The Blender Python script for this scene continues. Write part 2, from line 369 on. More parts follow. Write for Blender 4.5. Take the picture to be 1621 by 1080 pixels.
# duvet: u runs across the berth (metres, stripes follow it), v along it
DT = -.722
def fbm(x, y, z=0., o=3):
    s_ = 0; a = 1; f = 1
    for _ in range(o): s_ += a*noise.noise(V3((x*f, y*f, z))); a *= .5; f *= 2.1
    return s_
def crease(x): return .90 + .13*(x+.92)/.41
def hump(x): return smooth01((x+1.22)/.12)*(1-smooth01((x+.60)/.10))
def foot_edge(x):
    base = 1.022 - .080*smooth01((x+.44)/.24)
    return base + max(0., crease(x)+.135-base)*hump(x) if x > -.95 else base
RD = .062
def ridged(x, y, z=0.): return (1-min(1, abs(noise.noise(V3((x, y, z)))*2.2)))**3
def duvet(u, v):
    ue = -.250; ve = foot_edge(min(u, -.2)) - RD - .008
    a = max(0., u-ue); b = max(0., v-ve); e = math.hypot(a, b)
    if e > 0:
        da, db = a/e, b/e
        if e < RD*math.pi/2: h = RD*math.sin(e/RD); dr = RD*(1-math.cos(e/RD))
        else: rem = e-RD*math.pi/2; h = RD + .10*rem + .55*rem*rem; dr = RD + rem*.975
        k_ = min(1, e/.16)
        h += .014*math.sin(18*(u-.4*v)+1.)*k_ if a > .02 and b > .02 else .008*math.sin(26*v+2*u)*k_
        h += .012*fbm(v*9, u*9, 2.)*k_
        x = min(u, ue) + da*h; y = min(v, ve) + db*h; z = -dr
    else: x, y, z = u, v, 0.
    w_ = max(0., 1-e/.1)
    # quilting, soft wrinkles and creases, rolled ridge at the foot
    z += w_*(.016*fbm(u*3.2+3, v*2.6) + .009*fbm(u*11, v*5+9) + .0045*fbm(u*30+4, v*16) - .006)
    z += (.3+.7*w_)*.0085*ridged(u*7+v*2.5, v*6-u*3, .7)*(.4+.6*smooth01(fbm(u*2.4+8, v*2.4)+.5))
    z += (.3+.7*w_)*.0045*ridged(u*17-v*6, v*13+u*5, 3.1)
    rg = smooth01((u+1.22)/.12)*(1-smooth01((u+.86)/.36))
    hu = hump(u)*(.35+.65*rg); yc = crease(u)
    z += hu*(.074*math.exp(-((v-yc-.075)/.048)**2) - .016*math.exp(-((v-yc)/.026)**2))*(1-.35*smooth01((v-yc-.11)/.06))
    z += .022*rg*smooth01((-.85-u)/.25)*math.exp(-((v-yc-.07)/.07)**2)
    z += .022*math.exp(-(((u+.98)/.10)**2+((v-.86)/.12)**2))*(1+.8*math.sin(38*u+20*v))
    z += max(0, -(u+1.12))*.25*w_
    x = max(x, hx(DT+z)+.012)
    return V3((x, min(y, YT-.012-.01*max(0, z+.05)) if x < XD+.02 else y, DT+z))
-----
PROBLEM
Your task is to repeat each line of the material exactly.

COMPLETED TASK
The Blender Python script for this scene continues. Write part 2, from line 369 on. More parts follow. Write for Blender 4.5. Take the picture to be 1621 by 1080 pixels.
# duvet: u runs across the berth (metres, stripes follow it), v along it
DT = -.722
def fbm(x, y, z=0., o=3):
    s_ = 0; a = 1; f = 1
    for _ in range(o): s_ += a*noise.noise(V3((x*f, y*f, z))); a *= .5; f *= 2.1
    return s_
def crease(x): return .90 + .13*(x+.92)/.41
def hump(x): return smooth01((x+1.22)/.12)*(1-smooth01((x+.60)/.10))
def foot_edge(x):
    base = 1.022 - .080*smooth01((x+.44)/.24)
    return base + max(0., crease(x)+.135-base)*hump(x) if x > -.95 else base
RD = .062
def ridged(x, y, z=0.): return (1-min(1, abs(noise.noise(V3((x, y, z)))*2.2)))**3
def duvet(u, v):
    ue = -.250; ve = foot_edge(min(u, -.2)) - RD - .008
    a = max(0., u-ue); b = max(0., v-ve); e = math.hypot(a, b)
    if e > 0:
        da, db = a/e, b/e
        if e < RD*math.pi/2: h = RD*math.sin(e/RD); dr = RD*(1-math.cos(e/RD))
        else: rem = e-RD*math.pi/2; h = RD + .10*rem + .55*rem*rem; dr = RD + rem*.975
        k_ = min(1, e/.16)
        h += .014*math.sin(18*(u-.4*v)+1.)*k_ if a > .02 and b > .02 else .008*math.sin(26*v+2*u)*k_
        h += .012*fbm(v*9, u*9, 2.)*k_
        x = min(u, ue) + da*h; y = min(v, ve) + db*h; z = -dr
    else: x, y, z = u, v, 0.
    w_ = max(0., 1-e/.1)
    # quilting, soft wrinkles and creases, rolled ridge at the foot
    z += w_*(.016*fbm(u*3.2+3, v*2.6) + .009*fbm(u*11, v*5+9) + .0045*fbm(u*30+4, v*16) - .006)
    z += (.3+.7*w_)*.0085*ridged(u*7+v*2.5, v*6-u*3, .7)*(.4+.6*smooth01(fbm(u*2.4+8, v*2.4)+.5))
    z += (.3+.7*w_)*.0045*ridged(u*17-v*6, v*13+u*5, 3.1)
    rg = smooth01((u+1.22)/.12)*(1-smooth01((u+.86)/.36))
    hu = hump(u)*(.35+.65*rg); yc = crease(u)
    z += hu*(.074*math.exp(-((v-yc-.075)/.048)**2) - .016*math.exp(-((v-yc)/.026)**2))*(1-.35*smooth01((v-yc-.11)/.06))
    z += .022*rg*smooth01((-.85-u)/.25)*math.exp(-((v-yc-.07)/.07)**2)
    z += .022*math.exp(-(((u+.98)/.10)**2+((v-.86)/.12)**2))*(1+.8*math.sin(38*u+20*v))
    z += max(0, -(u+1.12))*.25*w_
    x = max(x, hx(DT+z)+.012)
    return V3((x, min(y, YT-.012-.01*max(0, z+.05)) if x < XD+.02 else y, DT+z))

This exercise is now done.